Ora una domanda a bruciapelo: perché uno Studio in Rosso? Perché questa necessità di riunire sotto lo stesso tetto tanti nomi grossi del fumetto?
Lo Studio in Rosso nasce come coworking, cioè uno spazio dove degli amici che giocano tutti i martedì a Dungeons & Dragons lavoravano. Quindi siamo di fatto un gruppo di amici che si è riunito. L’idea era avere uno spazio comune dove lavorare perché ogni tanto ti prende male lavorare tutti i giorni a casa davanti al computer da solo. Chiaramente metti 8 persone tra fumettisti, sceneggiatori, videomaker e storyboard artist nella stessa stanza cosi nascono i progetti insieme. Quindi si è passati da “lavoriamo insieme nello stesso spazio” a “lavoriamo insieme sulle stesse cose”.
Quali saranno i prossimi progetti di questo Studio? A cosa ci dobbiamo preparare?

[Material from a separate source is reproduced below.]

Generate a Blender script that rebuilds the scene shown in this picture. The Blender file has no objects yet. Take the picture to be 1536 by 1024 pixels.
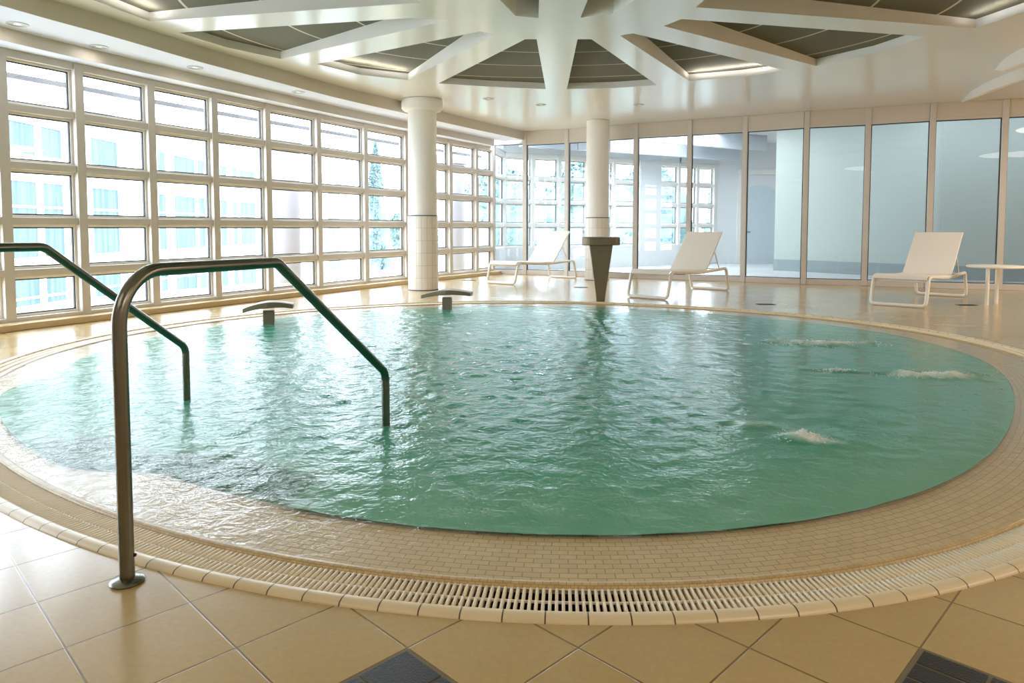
import bpy, bmesh, math, random
import numpy as np
from mathutils import Vector, Matrix
from mathutils.geometry import delaunay_2d_cdt
PI = math.pi
random.seed(7)
rng = np.random.default_rng(5)
S = bpy.context.scene
COL = S.collection
CH = 3.42            # main ceiling height

# ------------------------------------------------------------------ helpers
def lin(r, g, b):
    f = lambda c: (c/255)/12.92 if c/255 <= .04045 else ((c/255+.055)/1.055)**2.4
    return (f(r), f(g), f(b), 1)

def link(o, parent=None):
    COL.objects.link(o)
    if parent is not None: o.parent = parent
    return o

def tag(o, label=None, cat=None, group=None, kind=None):
    if label: o['label'] = label
    if cat: o['category'] = cat
    if group: o['group'] = group
    if kind: o['kind'] = kind
    return o

def empty(name, loc=(0, 0, 0), rz=0, **kw):
    o = bpy.data.objects.new(name, None)
    o.empty_display_size = .1
    o.location = loc; o.rotation_euler = (0, 0, rz)
    return tag(link(o), **kw)

class MB:
    """collects shapes, then builds ONE mesh object"""
    def __init__(s): s.v = []; s.f = []; s.uv = {}
    def add(s, vs, fs, uvs=None):
        b = len(s.v); s.v += [tuple(v) for v in vs]
        for i, f in enumerate(fs):
            if uvs is not None: s.uv[len(s.f)] = uvs[i]
            s.f.append(tuple(b+k for k in f))
        return s
    def box(s, x0, x1, y0, y1, z0, z1):
        vs = [(x, y, z) for z in (z0, z1) for y in (y0, y1) for x in (x0, x1)]
        return s.add(vs, [(0,2,3,1),(4,5,7,6),(0,1,5,4),(2,6,7,3),(0,4,6,2),(1,3,7,5)])
    def obox(s, c, ax, ay, hx, hy, z0, z1):
        """box around plan point c with plan axes ax, ay and half sizes"""
        c = Vector((c[0], c[1])); ax = Vector(ax).normalized(); ay = Vector(ay).normalized()
        P = [c-ax*hx-ay*hy, c+ax*hx-ay*hy, c+ax*hx+ay*hy, c-ax*hx+ay*hy]
        vs = [(p.x, p.y, z) for z in (z0, z1) for p in P]
        return s.add(vs, [(3,2,1,0),(4,5,6,7),(0,1,5,4),(1,2,6,5),(2,3,7,6),(3,0,4,7)])
    def prism(s, poly, z0, z1):
        n = len(poly)
        vs = [(p[0], p[1], z0) for p in poly]+[(p[0], p[1], z1) for p in poly]
        fs = [tuple(range(n-1, -1, -1)), tuple(range(n, 2*n))]+[(i, (i+1) % n, n+(i+1) % n, n+i) for i in range(n)]
        return s.add(vs, fs)
    def tube(s, path, r, seg=12, closed=False, cap=True):
        P = [Vector(p) for p in path]; n = len(P); rings = []
        T = []
        for i in range(n):
            a = P[(i-1) % n] if closed or i else P[0]; b = P[(i+1) % n] if closed or i < n-1 else P[-1]
            T.append((b-a).normalized())
        up = Vector((0, 0, 1)) if abs(T[0].z) < .9 else Vector((1, 0, 0))
        nrm = (up-T[0]*up.dot(T[0])).normalized()
        vs = []
        for i in range(n):
            nrm = (nrm-T[i]*nrm.dot(T[i])).normalized(); bn = T[i].cross(nrm)
            rr = r[i] if isinstance(r, (list, tuple)) else r
            for k in range(seg):
                a = 2*PI*k/seg
                vs.append(P[i]+nrm*(rr*math.cos(a))+bn*(rr*math.sin(a)))
        fs = []
        m = n if closed else n-1
        for i in range(m):
            for k in range(seg):
                a, b = i*seg+k, i*seg+(k+1) % seg
                j = ((i+1) % n)*seg
                fs.append((a, b, j+(k+1) % seg, j+k))
        if cap and not closed:
            fs.append(tuple(range(seg-1, -1, -1))); fs.append(tuple((n-1)*seg+k for k in range(seg)))
        return s.add(vs, fs)
    def lathe(s, prof, seg=48, cx=0, cy=0, vscale=1):
        """prof: list of (r, z)"""
        vs = []; fs = []; uvs = []
        for r, z in prof:
            for k in range(seg):
                a = 2*PI*k/seg
                vs.append((cx+r*math.cos(a), cy+r*math.sin(a), z))
        for i in range(len(prof)-1):
            for k in range(seg):
                a, b = i*seg+k, i*seg+(k+1) % seg
                fs.append((a, b, b+seg, a+seg))
                R = max(prof[i][0], prof[i+1][0]); u0, u1 = R*2*PI*k/seg, R*2*PI*(k+1)/seg
                uvs.append([(u0, prof[i][1]), (u1, prof[i][1]), (u1, prof[i+1][1]), (u0, prof[i+1][1])])
        if prof[0][0] > 1e-6:
            fs.append(tuple(range(seg-1, -1, -1))); uvs.append([(0, 0)]*seg)
        if prof[-1][0] > 1e-6:
            b = (len(prof)-1)*seg; fs.append(tuple(b+k for k in range(seg))); uvs.append([(0, 0)]*seg)
        return s.add(vs, fs, uvs)
    def build(s, name, mat, parent=None, smooth=False, bevel=0, sharp=40, **kw):
        me = bpy.data.meshes.new(name)
        me.from_pydata(s.v, [], s.f)
        if s.uv:
            ul = me.uv_layers.new(name='UVMap')
            for fi, p in enumerate(me.polygons):
                if fi in s.uv:
                    for li, u in zip(p.loop_indices, s.uv[fi]): ul.data[li].uv = u
        me.materials.append(mat)
        me.update()
        if smooth:
            me.polygons.foreach_set('use_smooth', [True]*len(me.polygons))
            if hasattr(me, 'set_sharp_from_angle'): me.set_sharp_from_angle(angle=math.radians(sharp))
        o = link(bpy.data.objects.new(name, me), parent)
        if bevel:
            m = o.modifiers.new('bevel', 'BEVEL'); m.width = bevel; m.segments = 2; m.limit_method = 'ANGLE'; m.angle_limit = math.radians(40)
        return tag(o, **kw)

def fillet(path, rad, n=6, closed=False):
    P = [Vector(p) for p in path]; out = []; N = len(P)
    for i, p in enumerate(P):
        r = rad[i] if isinstance(rad, (list, tuple)) else rad
        if (not closed and i in (0, N-1)) or r <= 0: out.append(p); continue
        a, b = P[i-1], P[(i+1) % N]
        da, db = (a-p), (b-p); ang = da.angle(db)
        t = min(r/math.tan(ang/2), da.length*.48, db.length*.48)
        rr = t*math.tan(ang/2)
        da.normalize(); db.normalize()
        c = p+(da+db).normalized()*(rr/math.sin(ang/2))
        s0, s1 = p+da*t-c, p+db*t-c
        th = s0.angle(s1)
        for k in range(n+1):
            u = k/n
            out.append(c+(s0*math.sin((1-u)*th)+s1*math.sin(u*th))/math.sin(th))
    return out

def fill2d(outer, holes=()):
    """triangulated polygon with holes: (verts2d, faces)"""
    vs = []; es = []
    for ring in [outer]+list(holes):
        b = len(vs); n = len(ring)
        vs += [Vector((p[0], p[1])) for p in ring]
        es += [(b+i, b+(i+1) % n) for i in range(n)]
    V, _, F, *_r = delaunay_2d_cdt(vs, es, [], 0, 1e-5)
    def inside(p, ring):
        c = False; n = len(ring)
        for i in range(n):
            x0, y0 = ring[i][0], ring[i][1]; x1, y1 = ring[(i+1) % n][0], ring[(i+1) % n][1]
            if (y0 > p[1]) != (y1 > p[1]) and p[0] < (x1-x0)*(p[1]-y0)/(y1-y0)+x0: c = not c
        return c
    fs = []
    for f in F:
        c = sum((V[i] for i in f), Vector((0, 0)))/len(f)
        if inside(c, outer) and not any(inside(c, h) for h in holes): fs.append(tuple(f))
    return V, fs

def smooth_curve(pts, per=6):
    """Catmull-Rom through plan points"""
    P = [Vector(p) for p in pts]; out = []
    for i in range(len(P)-1):
        p0 = P[i-1] if i else P[0]*2-P[1]; p1, p2 = P[i], P[i+1]; p3 = P[i+2] if i+2 < len(P) else P[-1]*2-P[-2]
        for k in range(per):
            t = k/per
            out.append(.5*((2*p1)+(p2-p0)*t+(2*p0-5*p1+4*p2-p3)*t*t+(3*p1-p0-3*p2+p3)*t**3))
    out.append(P[-1])
    return out

# ------------------------------------------------------------------ materials
MATS = {}
def mat(name):
    m = bpy.data.materials.new(name); m.use_nodes = True
    nt = m.node_tree; bs = nt.nodes['Principled BSDF']
    MATS[name] = m
    return m, nt, bs
def N(nt, typ, **kw):
    n = nt.nodes.new(typ)
    for k, v in kw.items(): setattr(n, k, v)
    return n
def simple(name, col, rough=.5, metal=0, var=.04, scale=6, bump=0, bscale=40, spec=.5):
    m, nt, bs = mat(name)
    tc = N(nt, 'ShaderNodeTexCoord'); nz = N(nt, 'ShaderNodeTexNoise'); nz.inputs['Scale'].default_value = scale; nz.inputs['Detail'].default_value = 4
    nt.links.new(tc.outputs['Object'], nz.inputs['Vector'])
    hs = N(nt, 'ShaderNodeMixRGB'); hs.blend_type = 'MIX'
    hs.inputs[1].default_value = tuple(c*(1-var) for c in col[:3])+(1,); hs.inputs[2].default_value = tuple(min(1, c*(1+var)) for c in col[:3])+(1,)
    nt.links.new(nz.outputs['Fac'], hs.inputs[0]); nt.links.new(hs.outputs[0], bs.inputs['Base Color'])
    bs.inputs['Roughness'].default_value = rough; bs.inputs['Metallic'].default_value = metal
    bs.inputs['Specular IOR Level'].default_value = spec
    if bump:
        n2 = N(nt, 'ShaderNodeTexNoise'); n2.inputs['Scale'].default_value = bscale; n2.inputs['Detail'].default_value = 3
        nt.links.new(tc.outputs['Object'], n2.inputs['Vector'])
        b = N(nt, 'ShaderNodeBump'); b.inputs['Strength'].default_value = bump; b.inputs['Distance'].default_value = .01
        nt.links.new(n2.outputs['Fac'], b.inputs['Height']); nt.links.new(b.outputs[0], bs.inputs['Normal'])
    return m

def math_n(nt, op, a, b=None, clamp=False):
    n = N(nt, 'ShaderNodeMath', operation=op, use_clamp=clamp)
    for i, x in enumerate((a, b)):
        if x is None: continue
        if isinstance(x, (int, float)): n.inputs[i].default_value = x
        else: nt.links.new(x, n.inputs[i])
    return n.outputs[0]

M_white = simple('white_plaster', lin(238, 235, 231), .6, var=.02)
M_glossceil = simple('satin_ceiling', lin(233, 230, 225), .2, var=.015, scale=2, spec=.75)
M_beige = simple('beige_paint', lin(206, 196, 182), .5, var=.02)
M_frame = simple('cream_metal', lin(207, 199, 191), .35, var=.02)
M_sash = simple('white_metal_sash', lin(236, 233, 228), .35, var=.01)
M_gasket = simple('dark_gasket', lin(35, 38, 42), .5)
M_greyrail = simple('grey_rail', lin(112, 112, 116), .5)
M_steel = simple('brushed_steel', lin(124, 121, 110), .24, metal=1, var=.06, scale=30)
M_soffit = simple('cool_white_soffit', lin(230, 234, 250), .6, var=.01)
M_rfloor = simple('pale_rear_floor', lin(206, 206, 204), .25)
M_inner = simple('greenish_white_wall', lin(176, 184, 176), .45, var=.015)
M_rbeam = simple('cool_grey_beam', lin(205, 212, 220), .6)
M_bronze = simple('weathered_steel', lin(122, 109, 86), .45, metal=.35, var=.14, scale=14, bump=.06, bscale=60)
M_lounge = simple('white_powder_coat', lin(240, 234, 224), .35, var=.01)
M_sling = simple('white_mesh_fabric', lin(238, 230, 220), .7, var=.02, scale=300, bump=.1, bscale=500)
M_dark = simple('black_gap', lin(28, 26, 22), .8)
M_trough = simple('gutter_shadow', lin(36, 30, 21), .8)
M_grate = simple('cream_plastic', lin(232, 218, 190), .42, var=.03, scale=9)
M_drain = simple('drain_slot', lin(58, 52, 46), .4, metal=.3)
M_lamp = simple('lamp_trim', lin(172, 170, 168), .4)
M_bright = simple('sunlit_render', lin(250, 250, 250), .9, var=.01)
M_roof = simple('pale_roof_sheet', lin(238, 240, 242), .7)
M_skirt = simple('grey_skirting', lin(140, 150, 150), .5, var=.02)
M_cool = simple('cool_white_wall', lin(228, 230, 232), .7, var=.015)
M_ground = simple('pale_paving', lin(225, 230, 226), .9)
M_bark = simple('pale_bark', lin(150, 140, 120), .9)
M_black = simple('black_stone', lin(36, 35, 35), .38, var=.25, scale=60, bump=.25, bscale=200)
M_grout = simple('inset_grout', lin(112, 98, 72), .6)

def leaf_mat(name, c):
    m, nt, bs = mat(name)
    tc = N(nt, 'ShaderNodeTexCoord'); nz = N(nt, 'ShaderNodeTexNoise'); nz.inputs['Scale'].default_value = 1.5; nz.inputs['Detail'].default_value = 5
    nt.links.new(tc.outputs['Object'], nz.inputs['Vector'])
    r = N(nt, 'ShaderNodeValToRGB'); r.color_ramp.elements[0].position = .35; r.color_ramp.elements[1].position = .65
    r.color_ramp.elements[0].color = tuple(x*.75 for x in c[:3])+(1,); r.color_ramp.elements[1].color = c
    nt.links.new(nz.outputs['Fac'], r.inputs[0]); nt.links.new(r.outputs[0], bs.inputs['Base Color']); bs.inputs['Roughness'].default_value = .8
    return m
M_leaf = leaf_mat('pale_leaves', (.20, .285, .26, 1))
M_leaf2 = leaf_mat('blue_green_leaves', (.15, .225, .225, 1))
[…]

Lavoriamo un po’ su tutto, abbiamo Battaglia, un nuovo progetto per la Star Comics, molti autori che lavorano in Bonelli sia per Dylan Dog che per altri progetti. Un progetto univoco che nasce solo per lo Studio In Rosso non c’è. Al momento continuiamo a divertirci con vignette e scemate sul web. Lavoriamo tutti molto su un progetto nuovo che annunceremo a breve che però non è DELLO Studio In Rosso, è un progetto enorme in cui lo Studio ha un ruolo importantissimo.
Al giorno d’oggi, quanto conta la presenza su internet, tra facebook, tumblr, blog personali e twitter per riuscire a farsi conoscere come disegnatore o autore di fumetti?
Alla fine va bene tutto, il fumetto rimane sempre quello. Cambia la piattaforma, come siamo passati dal floppy disk al digital delivery. Io ho una massima stima di autori nati sul web come Zero Calcare e altri. Non ho nessun tipo di barriera, anzi penso che sarebbe stato figo quando iniziai a fare le mie auto produzioni avere uno strumento come il web, perché elimina un sacco di problemi e soprattutto sei bravo puoi fare delle cose e raggiunge tutti senza problemi di stampa e distribuzione.
Quale il ruolo del fumetto oggi e quale deve essere il ruolo del fumetto italiano, che viene forse a volte eclissato dalle produzioni americane?
È sempre una questione di percezione: Spiderman vende circa 10.000 copie, il fumetto meno venduto di Bonelli ne vende circa 30.000. Quindi la percezione è legata al web e al fatto che determinati fumetti hanno sviluppato community nerd molto più forti di altre. La community di Zagor è molto più forte di qualsiasi community legata ai fumetti americani. Quanto al ruolo del fumetto non saprei, diffido sempre nel dare una missione al linguaggio, che deve solo cercare di esprimersi al meglio. E secondo me questa è una delle migliori stagioni per il fumetto, con grandi autori e molti progetti.